A responsabilidade dos coobrigados pessoais na recuperação judicial da empresa

Autor: Roberta Resende / Emmanoel Alexandre de Oliveira

Diante do sensível aumento do número de pedidos de recuperação judicial, ganham relevo algumas questões apreciadas pelos tribunais à luz da Lei 11.101/2005.

Sob esse propósito, pertinente examinar acórdão[1] recém-proferido pela Câmara Especial de Falências e Recuperações Judiciais do Tribunal de Justiça do Estado de São Paulo, relatado pelo ilustre Desembargador Pereira Calças, que se deteve, primordialmente, no alcance da novação ocorrida com a concessão da recuperação.

O respeitável acórdão em tela retrata a tese predominante no Tribunal de Justiça paulista, segundo a qual “(...) a concessão da recuperação judicial para a empresa devedora não afeta as garantias dos débitos sujeitos ao plano, podendo os credores cobrar as dívidas dos coobrigados, fiadores ou avalistas, pelo valor integral a partir dos respectivos vencimentos”.

Da premissa acima nascem duas correntes: para alguns julgadores, diante da ressalva expressa feita pela Lei 11.101/2005, a cláusula que, em plano de recuperação, coloca também os garantidores das obrigações sob a suspensão concedida à empresa recuperanda é nula de pleno direito.

Para outra corrente, no entanto, entendimento esposado pelo eminente desembargador-relator do acórdão em estudo, “(...) cuidando aludida cláusula de garantia de natureza pessoal (fiança/aval), direito patrimonial e, considerado dispositivo, inexiste proibição legal de inserção da cláusula extensiva da novação aos coobrigados no plano de recuperação judicial, sujeita, evidentemente, à aprovação ou rejeição pela Assembléia Geral de Credores”. O que, a seu ver, é que aqueles que concordarem com referida cláusula estarão “renunciando ao direito de executar autonomamente os garantidores pessoais – fiadores e avalistas –, durante o prazo de “supervisão judicial” de 2 (dois) anos, previsto no artigo 61, da Lei n.° 11.101/2005” (grifo nosso).

Do posicionamento acima exposto decorre que a cláusula de plano de recuperação que almeje estender a novação das obrigações aos coobrigados pessoais (fiadores e avalistas) só tem eficácia perante os credores que com ela. É ineficaz em relação aos credores (i) que não compareceram à Assembléia; (ii) que se abstiveram de votar; (iii) que votaram contra o plano; (iv) que formularam objeção em que argumentaram a ilegalidade da suspensão das obrigações dos garantidores.

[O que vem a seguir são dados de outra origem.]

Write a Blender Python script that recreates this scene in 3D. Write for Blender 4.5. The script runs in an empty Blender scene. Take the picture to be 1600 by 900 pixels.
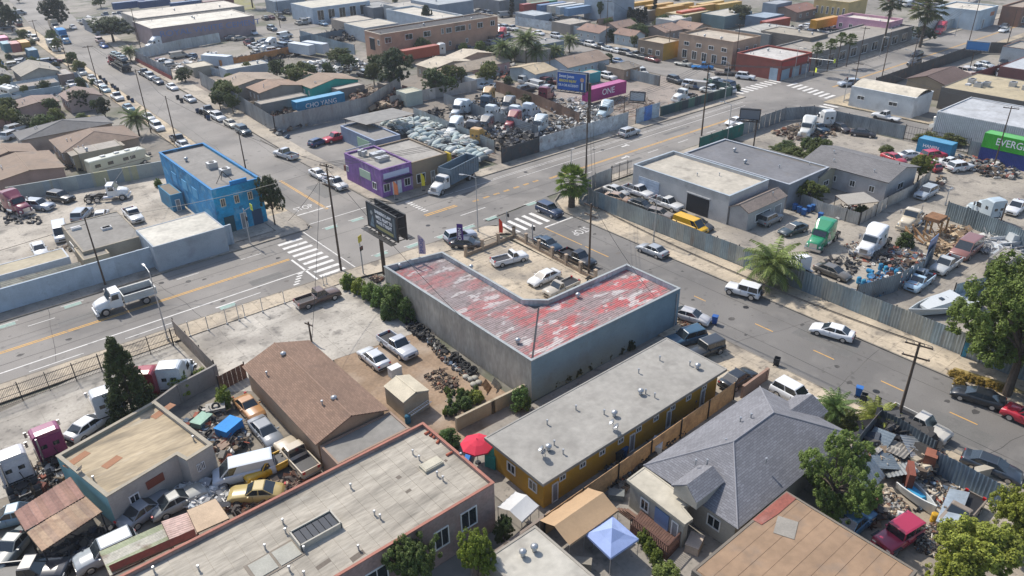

Para o ilustre julgador, assim é porque a novação extensiva aos coobrigados afronta os artigos 49, § 1°, e 59, ambos da Lei 11.101/2005, que expressamente ressalvam “coobrigados, fiadores e avalistas” e as “garantias”. Aliás, conforme lembrado por julgadores e doutrinadores citados no mesmo julgado, é a mesma sistemática que presidia o antigo Decreto-lei 7.661/1945 (cujo artigo 148 previa que “a concordata não produz novação, não desonera os coobrigados com o devedor, nem os fiadores deste e os responsáveis por via de regresso”), e a mesma lógica encontrada no direito comparado (o erudito decisum comenta o direito concursal espanhol, português, italiano e argentino). Do exame sistemático do instituto da recuperação, portanto, sobressai que a “novação concursal” difere, em sua natureza jurídica, da novação do Código Civil. E nem poderia ser diferente, sob pena de contrariar, dentre outros, os princípios que informam o direito cambial, fundamentado na autonomia do aval.

Em resumo, ao traçar os limites da novação sui generis ocorrida com o deferimento da recuperação judicial, o brilhante acórdão corrobora as assertivas pelas quais vimos propugnando: ao credor da empresa em recuperação impõe-se participar ativamente da discussão de cada cláusula do plano proposto.



[1] Agravo de Instrumento current logic 580.551-4/0-00; Câmara Especial de Falências e Recuperações Judiciais do TJ/SP; rel. PEREIRA CALÇAS; julgado em 19/11/2008.